Entries with scene source code
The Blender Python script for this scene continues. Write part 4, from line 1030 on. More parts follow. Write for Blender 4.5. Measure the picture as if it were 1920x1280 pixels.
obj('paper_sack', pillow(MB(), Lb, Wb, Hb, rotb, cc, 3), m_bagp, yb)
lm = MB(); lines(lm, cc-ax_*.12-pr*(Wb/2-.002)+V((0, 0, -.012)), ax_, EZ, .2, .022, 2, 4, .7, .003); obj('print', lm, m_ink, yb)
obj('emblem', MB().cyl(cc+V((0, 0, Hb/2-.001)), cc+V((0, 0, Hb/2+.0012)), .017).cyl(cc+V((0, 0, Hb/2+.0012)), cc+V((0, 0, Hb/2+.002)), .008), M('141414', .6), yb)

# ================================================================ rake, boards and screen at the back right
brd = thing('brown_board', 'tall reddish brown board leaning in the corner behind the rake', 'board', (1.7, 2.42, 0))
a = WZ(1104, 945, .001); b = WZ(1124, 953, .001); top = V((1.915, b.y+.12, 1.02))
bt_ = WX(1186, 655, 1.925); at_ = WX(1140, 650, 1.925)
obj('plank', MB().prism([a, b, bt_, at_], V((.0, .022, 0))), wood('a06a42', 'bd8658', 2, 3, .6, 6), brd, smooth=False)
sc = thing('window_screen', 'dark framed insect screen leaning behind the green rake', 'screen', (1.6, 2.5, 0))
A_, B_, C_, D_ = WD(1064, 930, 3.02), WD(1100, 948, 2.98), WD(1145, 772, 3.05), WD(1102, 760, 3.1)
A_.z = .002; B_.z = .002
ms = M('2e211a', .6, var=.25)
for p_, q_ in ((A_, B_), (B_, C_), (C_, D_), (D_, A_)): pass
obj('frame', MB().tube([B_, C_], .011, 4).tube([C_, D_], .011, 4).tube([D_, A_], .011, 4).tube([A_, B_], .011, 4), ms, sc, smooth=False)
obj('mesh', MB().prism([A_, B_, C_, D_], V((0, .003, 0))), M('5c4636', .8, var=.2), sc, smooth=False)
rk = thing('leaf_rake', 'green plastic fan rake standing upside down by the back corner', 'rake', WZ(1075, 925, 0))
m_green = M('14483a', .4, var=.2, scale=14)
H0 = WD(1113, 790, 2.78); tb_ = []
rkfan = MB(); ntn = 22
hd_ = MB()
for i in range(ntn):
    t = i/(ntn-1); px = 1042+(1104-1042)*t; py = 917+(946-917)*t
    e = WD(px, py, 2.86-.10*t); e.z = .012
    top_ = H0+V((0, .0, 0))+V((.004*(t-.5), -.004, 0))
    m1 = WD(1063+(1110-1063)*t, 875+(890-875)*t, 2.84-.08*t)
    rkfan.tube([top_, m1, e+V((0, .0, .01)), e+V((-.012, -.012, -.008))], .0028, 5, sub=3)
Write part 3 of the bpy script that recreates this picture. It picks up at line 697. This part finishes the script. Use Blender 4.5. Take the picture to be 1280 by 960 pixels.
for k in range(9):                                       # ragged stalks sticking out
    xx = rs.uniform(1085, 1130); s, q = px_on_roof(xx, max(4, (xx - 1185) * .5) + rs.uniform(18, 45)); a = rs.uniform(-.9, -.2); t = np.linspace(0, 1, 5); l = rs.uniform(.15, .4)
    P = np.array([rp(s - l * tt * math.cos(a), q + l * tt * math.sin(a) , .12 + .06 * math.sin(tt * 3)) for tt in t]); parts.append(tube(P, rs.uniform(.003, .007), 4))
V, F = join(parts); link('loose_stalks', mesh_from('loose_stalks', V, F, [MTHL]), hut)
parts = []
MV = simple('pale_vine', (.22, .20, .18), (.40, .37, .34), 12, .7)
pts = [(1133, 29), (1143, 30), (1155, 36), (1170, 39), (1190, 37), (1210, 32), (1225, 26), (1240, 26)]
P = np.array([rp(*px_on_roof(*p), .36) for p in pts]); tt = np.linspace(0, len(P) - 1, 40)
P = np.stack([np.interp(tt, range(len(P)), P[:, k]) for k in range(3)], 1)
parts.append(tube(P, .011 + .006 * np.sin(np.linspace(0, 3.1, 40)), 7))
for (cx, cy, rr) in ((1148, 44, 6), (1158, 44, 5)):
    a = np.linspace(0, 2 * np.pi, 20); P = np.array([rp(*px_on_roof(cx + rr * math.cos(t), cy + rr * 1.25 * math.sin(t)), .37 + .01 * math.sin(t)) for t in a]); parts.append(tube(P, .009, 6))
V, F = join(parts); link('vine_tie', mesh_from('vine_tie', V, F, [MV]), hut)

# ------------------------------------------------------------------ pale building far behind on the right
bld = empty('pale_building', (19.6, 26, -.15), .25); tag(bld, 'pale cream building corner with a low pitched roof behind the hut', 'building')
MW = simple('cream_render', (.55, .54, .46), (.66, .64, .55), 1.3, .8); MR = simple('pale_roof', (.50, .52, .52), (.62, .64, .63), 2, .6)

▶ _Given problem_
Pick out the lines that have the word "Write". Copy them all.

▶ _Written response_
The Blender Python script for this scene continues. Write part 4, from line 1030 on. More parts follow. Write for Blender 4.5. Measure the picture as if it were 1920x1280 pixels.
Write part 3 of the bpy script that recreates this picture. It picks up at line 697. This part finishes the script. Use Blender 4.5. Take the picture to be 1280 by 960 pixels.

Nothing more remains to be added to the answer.